I have been keeping a journal since the third grade when my “old” (she was probably 40) teacher, Mrs. Shackman let us choose from a pile of colored composition books. I took to the art of journaling immediately. I pour my heart and soul out in carefully scripted lines. Mrs. Shackman told us that the journals were for our own eyes (we had to turn them in every Friday and she returned them on Monday) I believed her anyway. I didn’t have much that was exciting to write or report on in that first journal. But as the days, months and years passed, my journals took on a rather sophisticated level of introspection. I began to take detailed notes of everything I encountered from nature to human interactions. I wrote of love and communication. And lack of love, pain and terror. It is incredibly clear is that I knew at a very early age that I wanted to help people. It took me thirty years to clear the way to becoming what I knew at nine.

Journals are my personal books of knowledge. I journal regularly (not necessarily daily). I don’t set up a forced schedule, I just try to make some type of entry weekly. At the end of each month I read what I have written. Some months I am very much an alien to myself while in others I find uncensored clarity—what I yearn for, what is stressing me out, who or what amused me, touched me, put a smile on my face or made me cry. Did I do something I loved? Did some great idea strike me? Did I sleep well? Eat well? Information about me and how I am living my life finds its way onto the pages of my journal.

I find journaling to be an incredible way to keep me moving and also still—I’m at my very best when I am able to do both.

About three months ago I started a new system of journaling. I organized a single journal into three sections using different colored tabs. I did this as a way to take the pressure off myself to write in a specific way. Here are my three sections but yours can be anything you choose.

Words:  Some days I write a bunch of random words that somehow express how I’m feeling.
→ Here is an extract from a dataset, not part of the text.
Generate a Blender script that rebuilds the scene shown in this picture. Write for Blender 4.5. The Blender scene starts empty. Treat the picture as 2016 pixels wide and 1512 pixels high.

Or I choose words that I like the sound of. Is there a word you would use to describe yourself? What word would others use to describe you? Some days I just write a single word and close the journal. Later I might go back to that day’s entry and write some more about one word or another.

Have I done something I loved today? What is it? Is there something you would have liked to do? What was it? Did you say “NO” to something that you might have wanted to do?  If you look back a month later and see that you haven’t done a single thing you loved during the month—it’s time to re-evaluate.

Struggling. Work, people, emotions. We have hours, days, months and some of us have had years that are incredibly challenging. Some of my entries are like this—”Today I struggled with getting my day started.” An entry like this might lead me to share why I was struggling or I might just jot down some notes about what I might try to move myself along in the day.

At any time you can add tabs, change tabs or have multiple journals. I look at my journals as an opportunity to learn what’s happening in my life because while I am living it I am often not still enough to really see it. The most essential thing about journaling is to let go of having to write something big or important or to confine yourself to having to write a certain amount. Making it “big” often results in not keeping a journal at all. And one more thing—don’t confine yourself to putting words on a page in complete sentences. Forget grammar and penmanship. Use different colored pens. Make a mess! Remember your journal is for your eyes only.